__Dataset excerpt__

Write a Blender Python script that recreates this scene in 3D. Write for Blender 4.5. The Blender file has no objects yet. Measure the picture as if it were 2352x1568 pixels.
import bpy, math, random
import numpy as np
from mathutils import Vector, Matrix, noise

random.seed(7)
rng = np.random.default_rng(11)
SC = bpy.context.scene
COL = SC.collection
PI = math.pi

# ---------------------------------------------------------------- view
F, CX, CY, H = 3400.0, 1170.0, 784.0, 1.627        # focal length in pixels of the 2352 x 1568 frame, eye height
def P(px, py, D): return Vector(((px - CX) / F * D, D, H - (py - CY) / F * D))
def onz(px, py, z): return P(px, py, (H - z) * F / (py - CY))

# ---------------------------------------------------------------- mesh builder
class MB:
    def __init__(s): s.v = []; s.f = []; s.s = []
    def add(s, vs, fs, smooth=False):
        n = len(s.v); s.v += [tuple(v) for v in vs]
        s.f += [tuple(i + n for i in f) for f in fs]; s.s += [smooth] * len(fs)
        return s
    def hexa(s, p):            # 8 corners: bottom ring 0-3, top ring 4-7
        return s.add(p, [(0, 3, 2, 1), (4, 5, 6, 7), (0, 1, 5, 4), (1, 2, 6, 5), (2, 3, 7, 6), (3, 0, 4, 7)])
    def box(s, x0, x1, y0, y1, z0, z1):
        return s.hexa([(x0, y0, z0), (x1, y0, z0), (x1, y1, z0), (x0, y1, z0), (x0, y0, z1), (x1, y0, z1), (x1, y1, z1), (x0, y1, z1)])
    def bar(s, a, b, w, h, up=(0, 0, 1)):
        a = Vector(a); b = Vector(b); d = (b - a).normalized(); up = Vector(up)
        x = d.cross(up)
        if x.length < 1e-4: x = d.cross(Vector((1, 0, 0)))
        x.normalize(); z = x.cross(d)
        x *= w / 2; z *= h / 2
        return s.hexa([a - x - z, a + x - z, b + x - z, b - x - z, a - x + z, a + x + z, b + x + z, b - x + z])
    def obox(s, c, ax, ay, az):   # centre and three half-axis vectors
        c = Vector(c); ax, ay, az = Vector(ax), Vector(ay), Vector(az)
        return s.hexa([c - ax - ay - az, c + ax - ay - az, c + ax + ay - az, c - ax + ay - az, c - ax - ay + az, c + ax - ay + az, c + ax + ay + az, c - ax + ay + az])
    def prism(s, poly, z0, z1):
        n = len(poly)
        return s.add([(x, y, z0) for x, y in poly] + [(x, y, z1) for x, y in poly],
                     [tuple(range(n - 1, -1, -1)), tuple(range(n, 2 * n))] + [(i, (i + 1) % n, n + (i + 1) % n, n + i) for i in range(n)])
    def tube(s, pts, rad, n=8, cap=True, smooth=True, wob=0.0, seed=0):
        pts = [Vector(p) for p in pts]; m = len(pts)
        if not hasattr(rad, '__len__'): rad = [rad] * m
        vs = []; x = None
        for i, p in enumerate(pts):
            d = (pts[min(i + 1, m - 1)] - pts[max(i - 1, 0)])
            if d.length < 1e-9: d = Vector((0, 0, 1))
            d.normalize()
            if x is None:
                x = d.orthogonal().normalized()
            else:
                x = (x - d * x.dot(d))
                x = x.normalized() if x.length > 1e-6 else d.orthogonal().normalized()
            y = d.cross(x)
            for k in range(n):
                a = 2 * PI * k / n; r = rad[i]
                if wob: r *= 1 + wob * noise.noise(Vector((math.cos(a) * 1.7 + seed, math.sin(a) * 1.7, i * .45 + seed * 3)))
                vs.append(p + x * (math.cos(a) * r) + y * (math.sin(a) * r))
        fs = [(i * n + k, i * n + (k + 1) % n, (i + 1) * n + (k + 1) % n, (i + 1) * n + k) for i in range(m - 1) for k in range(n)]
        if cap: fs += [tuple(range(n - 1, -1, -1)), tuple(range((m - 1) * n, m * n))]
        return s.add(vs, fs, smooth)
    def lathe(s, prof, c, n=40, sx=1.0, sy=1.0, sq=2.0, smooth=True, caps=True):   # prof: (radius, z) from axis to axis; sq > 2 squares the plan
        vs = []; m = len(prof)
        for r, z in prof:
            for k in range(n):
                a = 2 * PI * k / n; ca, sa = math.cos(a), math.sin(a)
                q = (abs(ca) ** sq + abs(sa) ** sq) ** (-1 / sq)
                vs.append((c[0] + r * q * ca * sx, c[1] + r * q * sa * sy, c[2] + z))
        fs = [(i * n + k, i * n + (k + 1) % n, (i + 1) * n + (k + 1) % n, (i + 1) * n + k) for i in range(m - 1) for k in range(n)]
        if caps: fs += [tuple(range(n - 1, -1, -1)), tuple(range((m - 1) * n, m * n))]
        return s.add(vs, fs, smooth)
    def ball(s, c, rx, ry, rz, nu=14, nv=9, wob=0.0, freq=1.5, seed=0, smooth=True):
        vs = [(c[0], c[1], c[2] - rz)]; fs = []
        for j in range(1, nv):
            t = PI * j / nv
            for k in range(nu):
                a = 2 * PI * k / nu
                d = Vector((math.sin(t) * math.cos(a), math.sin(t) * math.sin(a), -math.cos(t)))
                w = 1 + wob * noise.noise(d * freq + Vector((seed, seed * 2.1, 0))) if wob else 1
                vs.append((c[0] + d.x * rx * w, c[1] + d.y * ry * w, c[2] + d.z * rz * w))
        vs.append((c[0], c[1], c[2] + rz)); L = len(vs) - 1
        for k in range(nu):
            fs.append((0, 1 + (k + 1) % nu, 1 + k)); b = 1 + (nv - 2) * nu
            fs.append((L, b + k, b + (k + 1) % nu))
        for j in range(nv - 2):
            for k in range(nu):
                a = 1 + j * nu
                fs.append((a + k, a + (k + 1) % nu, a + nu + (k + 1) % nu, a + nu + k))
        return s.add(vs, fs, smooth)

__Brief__
Only the lines from the opening of the material through the line with "def onz(px, py, z): return" should be echoed, exactly as written.

__Written solution__
Write a Blender Python script that recreates this scene in 3D. Write for Blender 4.5. The Blender file has no objects yet. Measure the picture as if it were 2352x1568 pixels.
import bpy, math, random
import numpy as np
from mathutils import Vector, Matrix, noise

random.seed(7)
rng = np.random.default_rng(11)
SC = bpy.context.scene
COL = SC.collection
PI = math.pi

# ---------------------------------------------------------------- view
F, CX, CY, H = 3400.0, 1170.0, 784.0, 1.627        # focal length in pixels of the 2352 x 1568 frame, eye height
def P(px, py, D): return Vector(((px - CX) / F * D, D, H - (py - CY) / F * D))
def onz(px, py, z): return P(px, py, (H - z) * F / (py - CY))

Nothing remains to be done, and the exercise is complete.